Nature-based Tourism

MR HIRD: Mr Speaker, my question is to the Minister for Tourism, Mr Kaine. What measures are you, as Minister responsible for tourism, undertaking to address the cause of nature-based tourism in the ACT?

MR KAINE: I thank Mr Hird for the question. Mr Hird and other members of this place will know that this is a matter that I have had a great deal of interest in for a long time. For example, Mr Wood and I have done a great deal of research into this subject. I am pleased to be able to comment on it. Nature-based tourism is an aspect of tourism which is growing in importance in Australia. More and more people seem to want to have a look, particularly, at those areas that have been set aside for posterity - national parks and the like. It is all very well to set them aside, but a lot of people want to have access to them today. That, of course, presents two dilemmas. The first dilemma it presents is: How do you develop areas that have been set aside as potential tourism sites? Secondly, if you do, how do you retain the very characteristics that have determined that those areas should be set aside and that they should not be allowed to degrade?

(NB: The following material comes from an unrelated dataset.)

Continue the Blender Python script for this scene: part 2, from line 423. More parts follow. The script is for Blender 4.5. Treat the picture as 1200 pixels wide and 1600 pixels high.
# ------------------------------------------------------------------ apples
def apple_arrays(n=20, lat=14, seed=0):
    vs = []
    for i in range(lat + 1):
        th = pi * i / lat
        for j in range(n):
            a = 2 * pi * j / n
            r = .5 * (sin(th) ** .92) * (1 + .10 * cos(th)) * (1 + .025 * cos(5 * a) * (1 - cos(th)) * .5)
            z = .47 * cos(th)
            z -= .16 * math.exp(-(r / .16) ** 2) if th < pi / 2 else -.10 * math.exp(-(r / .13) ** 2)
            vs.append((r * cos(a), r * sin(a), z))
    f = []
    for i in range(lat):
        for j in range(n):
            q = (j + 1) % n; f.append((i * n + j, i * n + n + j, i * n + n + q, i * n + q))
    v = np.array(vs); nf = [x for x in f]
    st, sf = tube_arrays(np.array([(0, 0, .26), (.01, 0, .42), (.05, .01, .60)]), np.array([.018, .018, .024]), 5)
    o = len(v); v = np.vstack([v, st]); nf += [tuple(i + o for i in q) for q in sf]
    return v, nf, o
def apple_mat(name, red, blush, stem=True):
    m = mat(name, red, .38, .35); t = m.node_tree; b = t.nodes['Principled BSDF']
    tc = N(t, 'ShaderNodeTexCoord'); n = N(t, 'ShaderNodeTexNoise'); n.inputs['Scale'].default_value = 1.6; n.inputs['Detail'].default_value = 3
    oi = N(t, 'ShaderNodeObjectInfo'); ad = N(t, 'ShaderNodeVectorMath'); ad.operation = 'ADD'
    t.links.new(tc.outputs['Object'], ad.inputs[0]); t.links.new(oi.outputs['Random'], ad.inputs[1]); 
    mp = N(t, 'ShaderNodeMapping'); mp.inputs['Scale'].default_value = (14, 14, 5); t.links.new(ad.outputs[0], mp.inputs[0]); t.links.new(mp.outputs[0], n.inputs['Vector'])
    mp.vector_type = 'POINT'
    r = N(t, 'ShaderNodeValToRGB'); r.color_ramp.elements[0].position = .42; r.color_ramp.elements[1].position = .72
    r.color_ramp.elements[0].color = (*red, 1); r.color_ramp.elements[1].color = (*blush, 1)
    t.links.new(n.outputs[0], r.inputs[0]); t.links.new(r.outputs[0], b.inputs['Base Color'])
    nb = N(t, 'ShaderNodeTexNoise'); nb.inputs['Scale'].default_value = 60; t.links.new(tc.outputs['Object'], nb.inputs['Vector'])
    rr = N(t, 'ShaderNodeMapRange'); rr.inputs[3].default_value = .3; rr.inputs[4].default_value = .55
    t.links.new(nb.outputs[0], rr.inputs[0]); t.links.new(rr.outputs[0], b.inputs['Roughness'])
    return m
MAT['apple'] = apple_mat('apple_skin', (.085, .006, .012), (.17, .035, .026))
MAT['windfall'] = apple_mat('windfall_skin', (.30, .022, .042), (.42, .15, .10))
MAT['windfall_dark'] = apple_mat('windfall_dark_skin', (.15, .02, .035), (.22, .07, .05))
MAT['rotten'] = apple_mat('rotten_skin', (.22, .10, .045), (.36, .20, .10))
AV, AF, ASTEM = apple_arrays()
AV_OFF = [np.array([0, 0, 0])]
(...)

The ACT Government has long been aware of the potential of our national parks, nature parks and the like as a tourist attraction. The Parks and Conservation people, on the one hand, and ACT Tourism, on the other, have been working closely together for quite some time to determine how we can accommodate the needs of people who want to go and look at these places and at the same time protect them. The latest product of that work was the recently launched ACT nature-based tourism strategy, which was published only quite recently. It is a major document setting the directions for future growth, based on the ACT's unique appeal to incoming tourists and positioning us as a specialist destination for this kind of tourism product. First of all, we have to decide which aspects of our natural resources people will want to go and see. We know there are some. We know that the Murrumbidgee Corridor, for example, is used extensively. We know that Tidbinbilla Nature Reserve is one of the more popular tourist attractions outside of the Parliamentary Triangle. We know that there are some areas that people do want to go and see. We do not actually have an Uluru or a Kakadu, but it is clear that there are natural features out there which are easily accessible and relatively close to high-quality accommodation, and that people do, in fact, want to go and see them.

Until now we have depended more on people wanting to see our national man-made structures, such as Parliament House, the War Memorial, the National Gallery, the National Library, the High Court and so on. But in our own commercial interests we should be securing tourists for other reasons. Our aim should be, and is, to encourage visitors to stay even one extra day and take the time to go out and see the natural resources in addition to the man-made ones. The research suggests that for every one per cent of visitors who stay just one extra day we earn an extra $1.85m a year. It is not an insignificant amount. We are working, and have been working for some time, to determine how to exploit this natural resource that we have, while at the same time ensuring that it is not degraded. We have done a lot of work. We have not seen a great deal of pay-off yet, because the means are not yet in place to ensure that we can control what happens there; but I am sure that in the next few years we will see substantial use of those resources which are largely lying idle at the moment. That would generate considerable revenue for the ACT.